Step-by-step explanation:

Recall the law of effusion:


\displaystyle (r_1)/(r_2) = \sqrt{ \frac{\mathcal{M}_2}{\mathcal{M}_1} }

Because 5 mol of oxygen was effused in 10 seconds, the rate is 0.5 mol/s.

Let the rate of oxygen be r₁ and the rate of hydrogen be r₂.

The molecular weight of oxygen gas is 32.00 g/mol and the molecular weight of hydrogen gas is 2.02 g/mol.
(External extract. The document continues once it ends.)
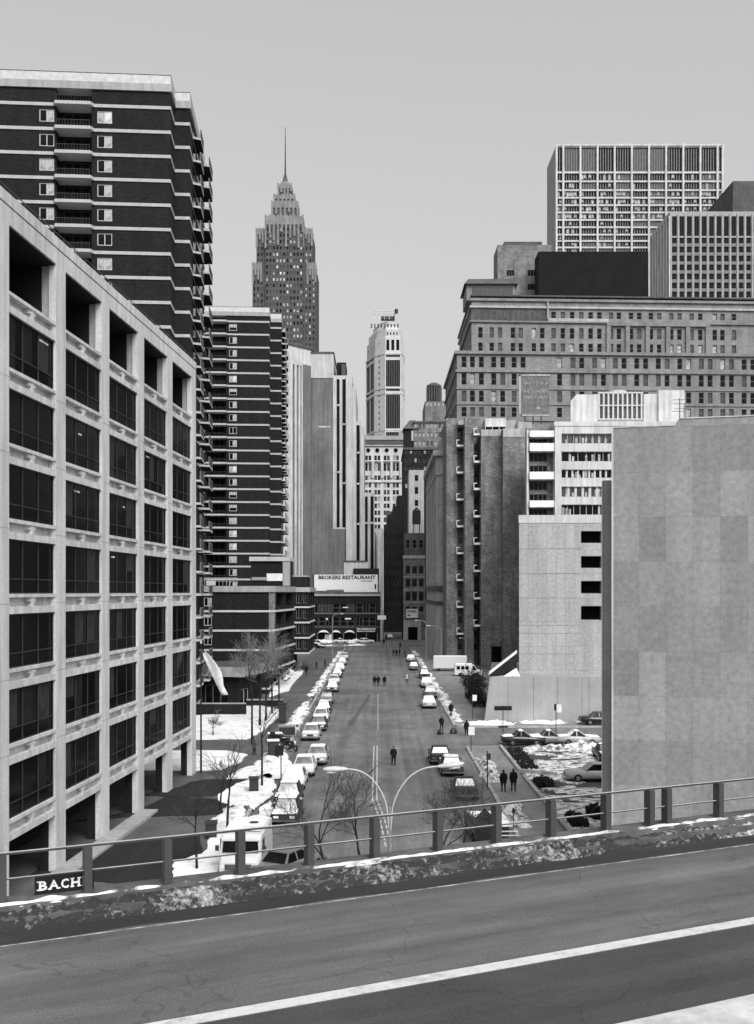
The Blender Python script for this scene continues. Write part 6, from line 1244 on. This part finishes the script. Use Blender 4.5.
bin_('tall dark box with a pale top on the left pavement', 273.5, 760, 1.0, 1.6, 'black_paint'); bin_('dark utility box behind the motorcycles with a flat top', 287, 738, 1.8, 1.1, 'grey_metal', cap='concrete_mid'); bin_('low dark box with pale top left of the motorcycles', 275, 743, 1.4, .8, 'black_paint'); bin_('dark narrow booth on the pavement right of the plaza snow', 282.5, 724, .8, 2.2, 'black_paint', cap='dark_metal')
bin_('dark litter bin by the slender tree in the kerb snow', 254, 794, .7, 1.0, 'black_paint', cap='dark_metal'); bin_('small litter bin at the plaza kerb behind the railing', 211, 841, .7, .9, 'dark_metal', cap='dark_metal')
# dark container with open flaps and a snow-covered back, nearest on the right
x, y = G(492, 846); DC = thing('dark_container', 'dark boxy container with raised flaps and snow-covered top, nearest right kerb', 'container', (x, y, 0), R(4))
b = MB(); b.box(-1.05, 1.05, 0, 4.2, .35, 1.15, 'car_black'); b.build('body', DC)
b = MB(); b.raw([(-1.0, .0, 1.15), (.15, .0, 1.15), (.1, .05, 1.75), (-.42, .1, 2.3), (-1.0, .1, 1.7), (-1.0, .08, 1.15), (.15, .08, 1.15), (.1, .13, 1.75), (-.42, .18, 2.3), (-1.0, .18, 1.7)], [(0, 1, 2, 3, 4), (9, 8, 7, 6, 5), (1, 6, 7, 2), (2, 7, 8, 3), (3, 8, 9, 4), (4, 9, 5, 0)], 'black_paint'); b.build('flap', DC)
b = MB(); b.raw([(-1.0, .2, 1.15), (-1.0, 1.5, 1.15), (-1.45, 1.5, 1.9), (-1.45, .2, 1.95), (-1.05, .2, 1.15), (-1.05, 1.5, 1.15), (-1.5, 1.5, 1.9), (-1.5, .2, 1.95)], [(0, 1, 2, 3), (7, 6, 5, 4), (0, 3, 7, 4), (1, 5, 6, 2), (2, 6, 7, 3)], 'black_paint'); b.build('flap', DC)
b = MB(); b.prism([(-.35, .2), (1.25, .1), (1.3, 4.0), (-.9, 4.1)], 1.15, 1.30, 'snow'); b.build('snow_cover', DC)
b = MB()
for z in (.6, .85): b.box(.2, 1.6, -.05, -.01, z, z + .07, 'pale_metal')
b.build('rail', DC)
for s in (-1, 1):
    for yy in (.8, 3.4): b = MB(); b.tube([(s * .8, yy, .34), (s * 1.08, yy, .34)], .34, 'rubber', 12, False); b.build('wheel', DC)
# bicycle rack heap and snow-capped planters at the snowy corner; iron railing of the podium corner
x, y = G(495, 722); RK_ = thing('bicycle_rack', 'low latticed metal rack in front of the podium wall corner', 'rack', (x, y, .13))
b = MB(); W_ = PX(503, y) - PX(484, y)
for i in range(9): q = -W_ / 2 + W_ * i / 8; b.box(q, q + .06, 0, .06, 0, 1.1, 'dark_metal')
b.build('upright', RK_)
for z in (.3, .7, 1.08): b = MB(); b.box(-W_ / 2, W_ / 2 + .06, -.04, -.005, z, z + .06, 'dark_metal'); b.build('rail', RK_)
x, y = G(446, 734); LB = thing('litter_heap', 'heap of bags and boxes on the kerb at the crossing', 'rubbish heap', (x, y, .0)); rr = random.Random(4)
for i in range(6): b = MB(); q = Vector((rr.uniform(-1, 1), rr.uniform(-.4, .5), 0)); s = rr.uniform(.25, .42); b.loft([[(q.x + s * r_ * math.cos(a) * (1 + .2 * math.sin(3 * a + i)), q.y + s * r_ * math.sin(a), zz * s) for a in [2 * PI * k / 9 for k in range(9)]] for zz, r_ in ((0, .8), (.5, 1.05), (1.2, .8), (1.7, .3))], 'black_paint' if i % 2 else 'cloth_grey', True); b.build('bag', LB)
Substitute and solve for r₂:


\displaystyle \begin{aligned} \frac{(0.5\text{ mol/s})}{r_2} & = \sqrt{\frac{(2.02\text{ g/mol})}{(32.00\text{ g/mol})}} \\ \\ r_2 & = \frac{0.5\text{ mol/s}}{\sqrt{\frac{(2.02\text{ g/mol})}{(32.00\text{ g/mol})}}} \\ \\ & = 2.0\text{ mol/s}\end{aligned}

Because there are 5 moles of hydrogen gas:


\displaystyle 5.0\text{ mol} \cdot \frac{1\text{ s}}{2.0\text{ mol}} = 2.5\text{ s}

In conclusion, it will take about 2.5 seconds for the hydrogen gas to effuse.

Check: Because hydrogen gas is lighter than oxygen gas, we expect that hydrogen gas will effuse quicker than oxygen gas.